La esperanza, sostenía Spinoza, es una tristeza, pues delega la alegría al futuro, ese territorio vago e incierto. Sin embargo, a menudo no tenemos otra cosa para superar los días tristes.
Esperar no nos dará la felicidad, pero quizá nos ayude a soportar su ausencia; y a veces eso es todo lo que tenemos.
Por supuesto que la especulación es una farsa; y el futuro, una quimera. No cabe duda de que la única felicidad palpable está en lo que tenemos. Lo sabemos desde Buda. Pero no somos sabios ni iluminados; somos seres enredados en la amarga turbulencia del deseo. A menudo nos sentimos hundidos en la carencia y en la miseria, y entonces de lo que se trata es de mantenerse a flote. ¿Cómo soportar la noche, cuando se alarga, cuando hace frío, sin la promesa del amanecer?

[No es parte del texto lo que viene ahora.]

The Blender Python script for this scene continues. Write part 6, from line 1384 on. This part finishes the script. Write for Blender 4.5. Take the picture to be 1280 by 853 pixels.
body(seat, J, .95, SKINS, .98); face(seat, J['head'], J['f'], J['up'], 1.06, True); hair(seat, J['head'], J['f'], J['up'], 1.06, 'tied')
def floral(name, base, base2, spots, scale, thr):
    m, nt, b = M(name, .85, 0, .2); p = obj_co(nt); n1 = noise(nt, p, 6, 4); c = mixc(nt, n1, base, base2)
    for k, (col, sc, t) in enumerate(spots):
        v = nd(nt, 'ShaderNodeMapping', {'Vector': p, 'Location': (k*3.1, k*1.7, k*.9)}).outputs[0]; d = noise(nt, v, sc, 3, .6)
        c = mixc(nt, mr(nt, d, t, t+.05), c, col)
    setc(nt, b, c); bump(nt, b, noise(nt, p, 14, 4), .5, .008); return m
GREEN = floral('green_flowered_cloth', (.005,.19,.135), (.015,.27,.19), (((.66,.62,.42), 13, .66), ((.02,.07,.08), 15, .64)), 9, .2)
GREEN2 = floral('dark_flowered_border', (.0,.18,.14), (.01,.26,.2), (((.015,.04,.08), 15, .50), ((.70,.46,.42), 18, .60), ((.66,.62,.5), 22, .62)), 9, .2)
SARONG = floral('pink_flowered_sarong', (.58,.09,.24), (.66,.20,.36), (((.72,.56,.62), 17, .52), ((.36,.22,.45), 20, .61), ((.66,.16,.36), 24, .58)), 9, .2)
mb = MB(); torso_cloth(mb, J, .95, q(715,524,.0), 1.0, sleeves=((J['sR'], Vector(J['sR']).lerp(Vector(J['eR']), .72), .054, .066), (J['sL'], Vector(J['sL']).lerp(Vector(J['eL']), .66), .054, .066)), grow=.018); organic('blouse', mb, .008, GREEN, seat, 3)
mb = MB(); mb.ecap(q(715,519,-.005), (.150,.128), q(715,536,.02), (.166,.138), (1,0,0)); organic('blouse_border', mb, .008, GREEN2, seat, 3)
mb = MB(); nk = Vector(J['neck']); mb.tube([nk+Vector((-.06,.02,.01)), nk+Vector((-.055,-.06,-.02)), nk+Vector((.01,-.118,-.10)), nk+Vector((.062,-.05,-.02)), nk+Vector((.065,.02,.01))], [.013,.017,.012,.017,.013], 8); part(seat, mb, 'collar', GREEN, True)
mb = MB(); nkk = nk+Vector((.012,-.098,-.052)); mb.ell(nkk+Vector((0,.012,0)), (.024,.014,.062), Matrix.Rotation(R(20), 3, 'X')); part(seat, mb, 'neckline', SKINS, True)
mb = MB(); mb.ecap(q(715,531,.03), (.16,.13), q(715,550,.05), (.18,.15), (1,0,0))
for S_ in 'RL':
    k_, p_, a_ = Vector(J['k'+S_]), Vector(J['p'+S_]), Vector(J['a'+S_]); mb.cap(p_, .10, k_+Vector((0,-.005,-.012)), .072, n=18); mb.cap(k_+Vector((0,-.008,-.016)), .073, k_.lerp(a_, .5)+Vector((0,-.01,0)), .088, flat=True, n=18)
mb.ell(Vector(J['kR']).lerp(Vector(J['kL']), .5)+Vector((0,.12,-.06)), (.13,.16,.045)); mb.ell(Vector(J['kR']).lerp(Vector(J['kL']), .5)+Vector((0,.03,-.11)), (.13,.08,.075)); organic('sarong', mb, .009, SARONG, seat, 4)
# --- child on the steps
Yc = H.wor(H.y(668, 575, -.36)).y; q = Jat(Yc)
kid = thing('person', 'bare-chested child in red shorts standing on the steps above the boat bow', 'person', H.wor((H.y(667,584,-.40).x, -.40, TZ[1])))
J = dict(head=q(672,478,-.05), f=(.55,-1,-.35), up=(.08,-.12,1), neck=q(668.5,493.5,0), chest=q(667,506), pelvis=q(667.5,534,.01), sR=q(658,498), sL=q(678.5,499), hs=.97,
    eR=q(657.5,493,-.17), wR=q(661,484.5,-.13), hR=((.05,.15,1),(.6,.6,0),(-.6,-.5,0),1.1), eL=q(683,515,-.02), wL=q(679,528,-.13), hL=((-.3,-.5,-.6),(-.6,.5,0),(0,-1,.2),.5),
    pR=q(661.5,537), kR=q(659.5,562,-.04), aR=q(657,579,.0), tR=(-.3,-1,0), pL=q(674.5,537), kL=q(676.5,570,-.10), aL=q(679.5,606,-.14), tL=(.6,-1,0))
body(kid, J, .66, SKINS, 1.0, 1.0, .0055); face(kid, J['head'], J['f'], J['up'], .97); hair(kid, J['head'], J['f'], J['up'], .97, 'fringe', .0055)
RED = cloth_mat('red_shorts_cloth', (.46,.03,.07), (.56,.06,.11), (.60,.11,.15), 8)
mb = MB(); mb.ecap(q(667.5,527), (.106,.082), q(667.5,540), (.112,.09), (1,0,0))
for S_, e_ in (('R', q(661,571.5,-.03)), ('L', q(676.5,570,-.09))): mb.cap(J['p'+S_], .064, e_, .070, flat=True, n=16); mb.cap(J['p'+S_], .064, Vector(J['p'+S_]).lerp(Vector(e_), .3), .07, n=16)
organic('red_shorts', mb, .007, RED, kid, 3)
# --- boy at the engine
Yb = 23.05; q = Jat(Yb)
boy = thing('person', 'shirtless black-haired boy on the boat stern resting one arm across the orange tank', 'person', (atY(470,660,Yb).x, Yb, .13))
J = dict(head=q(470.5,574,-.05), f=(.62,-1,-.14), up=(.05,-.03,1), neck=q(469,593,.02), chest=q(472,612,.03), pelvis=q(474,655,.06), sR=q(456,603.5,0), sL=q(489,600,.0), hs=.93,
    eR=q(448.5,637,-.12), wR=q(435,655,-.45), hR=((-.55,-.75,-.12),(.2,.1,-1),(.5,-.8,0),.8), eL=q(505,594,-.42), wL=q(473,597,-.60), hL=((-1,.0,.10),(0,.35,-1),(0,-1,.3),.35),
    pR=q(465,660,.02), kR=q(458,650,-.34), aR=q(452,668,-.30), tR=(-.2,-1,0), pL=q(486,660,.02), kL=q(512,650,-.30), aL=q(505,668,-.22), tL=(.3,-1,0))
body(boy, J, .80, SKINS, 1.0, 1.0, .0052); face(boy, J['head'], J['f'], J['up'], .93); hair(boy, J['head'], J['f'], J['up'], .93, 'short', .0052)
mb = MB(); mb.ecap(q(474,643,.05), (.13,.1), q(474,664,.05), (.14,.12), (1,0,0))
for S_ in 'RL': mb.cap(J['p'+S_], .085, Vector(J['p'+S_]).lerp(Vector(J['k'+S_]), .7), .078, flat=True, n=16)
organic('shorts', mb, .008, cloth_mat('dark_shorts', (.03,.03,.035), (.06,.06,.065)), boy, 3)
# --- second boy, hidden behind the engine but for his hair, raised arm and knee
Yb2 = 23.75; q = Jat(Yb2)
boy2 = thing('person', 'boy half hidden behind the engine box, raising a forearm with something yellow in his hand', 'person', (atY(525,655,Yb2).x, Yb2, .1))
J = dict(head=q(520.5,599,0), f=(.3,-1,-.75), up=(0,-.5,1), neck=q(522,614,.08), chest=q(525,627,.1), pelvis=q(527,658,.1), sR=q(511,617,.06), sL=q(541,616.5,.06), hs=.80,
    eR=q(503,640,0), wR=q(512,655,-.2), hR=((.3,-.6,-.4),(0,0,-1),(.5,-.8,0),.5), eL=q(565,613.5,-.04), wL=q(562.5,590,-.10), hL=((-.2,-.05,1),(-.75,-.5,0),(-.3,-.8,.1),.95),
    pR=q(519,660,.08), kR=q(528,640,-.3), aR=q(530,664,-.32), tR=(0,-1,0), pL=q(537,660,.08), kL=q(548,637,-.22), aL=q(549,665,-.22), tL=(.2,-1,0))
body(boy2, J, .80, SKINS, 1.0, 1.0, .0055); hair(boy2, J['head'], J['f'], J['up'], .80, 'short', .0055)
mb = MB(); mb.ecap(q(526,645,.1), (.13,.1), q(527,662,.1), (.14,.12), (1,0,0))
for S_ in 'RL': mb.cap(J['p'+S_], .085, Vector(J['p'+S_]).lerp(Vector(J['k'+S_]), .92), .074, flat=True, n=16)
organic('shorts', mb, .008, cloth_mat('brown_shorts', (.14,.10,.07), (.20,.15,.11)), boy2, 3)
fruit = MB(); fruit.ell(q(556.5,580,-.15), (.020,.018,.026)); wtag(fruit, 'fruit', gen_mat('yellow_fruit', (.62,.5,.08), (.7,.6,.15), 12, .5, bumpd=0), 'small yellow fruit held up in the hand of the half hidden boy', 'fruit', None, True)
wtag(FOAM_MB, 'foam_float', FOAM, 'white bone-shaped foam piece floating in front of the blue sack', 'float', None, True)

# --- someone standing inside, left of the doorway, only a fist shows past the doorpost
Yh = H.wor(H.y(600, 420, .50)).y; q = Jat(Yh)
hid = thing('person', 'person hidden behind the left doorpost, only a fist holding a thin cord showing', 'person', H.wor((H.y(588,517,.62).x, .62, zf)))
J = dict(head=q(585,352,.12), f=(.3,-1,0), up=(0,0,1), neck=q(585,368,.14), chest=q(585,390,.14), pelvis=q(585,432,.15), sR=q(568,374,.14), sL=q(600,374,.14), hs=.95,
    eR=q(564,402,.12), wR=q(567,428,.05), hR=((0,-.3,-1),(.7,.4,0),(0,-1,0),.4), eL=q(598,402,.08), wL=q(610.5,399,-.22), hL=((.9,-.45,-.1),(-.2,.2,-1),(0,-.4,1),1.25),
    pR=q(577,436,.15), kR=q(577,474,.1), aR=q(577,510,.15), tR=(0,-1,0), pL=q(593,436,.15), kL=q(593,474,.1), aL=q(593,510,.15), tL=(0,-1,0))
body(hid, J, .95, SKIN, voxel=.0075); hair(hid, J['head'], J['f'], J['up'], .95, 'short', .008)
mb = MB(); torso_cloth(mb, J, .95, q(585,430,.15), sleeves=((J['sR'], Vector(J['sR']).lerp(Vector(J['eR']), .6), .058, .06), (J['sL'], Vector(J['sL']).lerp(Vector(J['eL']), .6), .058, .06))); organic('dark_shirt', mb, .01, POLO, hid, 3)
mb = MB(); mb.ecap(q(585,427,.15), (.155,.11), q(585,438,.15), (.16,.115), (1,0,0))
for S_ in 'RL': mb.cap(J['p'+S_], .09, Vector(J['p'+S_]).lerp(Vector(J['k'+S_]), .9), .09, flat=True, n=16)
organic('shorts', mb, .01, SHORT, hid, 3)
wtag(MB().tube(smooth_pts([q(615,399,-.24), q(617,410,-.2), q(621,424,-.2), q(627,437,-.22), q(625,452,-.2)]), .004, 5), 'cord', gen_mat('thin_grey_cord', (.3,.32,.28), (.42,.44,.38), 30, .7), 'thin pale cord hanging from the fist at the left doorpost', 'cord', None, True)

Ojalá pudiéramos, como quería Buda y prometió Spinoza, librarnos de todo sufrimiento. Pero lo cierto es que sufrimos, y entonces nos urge, al menos, hacerlo con sentido. La esperanza lo inventa. No nos brinda una meta de llegada, un lugar donde hagamos pie y podamos sentirnos completos; pero sí que marca un punto de partida y provee de una brújula para el viaje. Queremos vivir, pero a veces se trata de sobrevivir. La esperanza es una pálida luz en el horizonte que guía en la noche a los desesperados.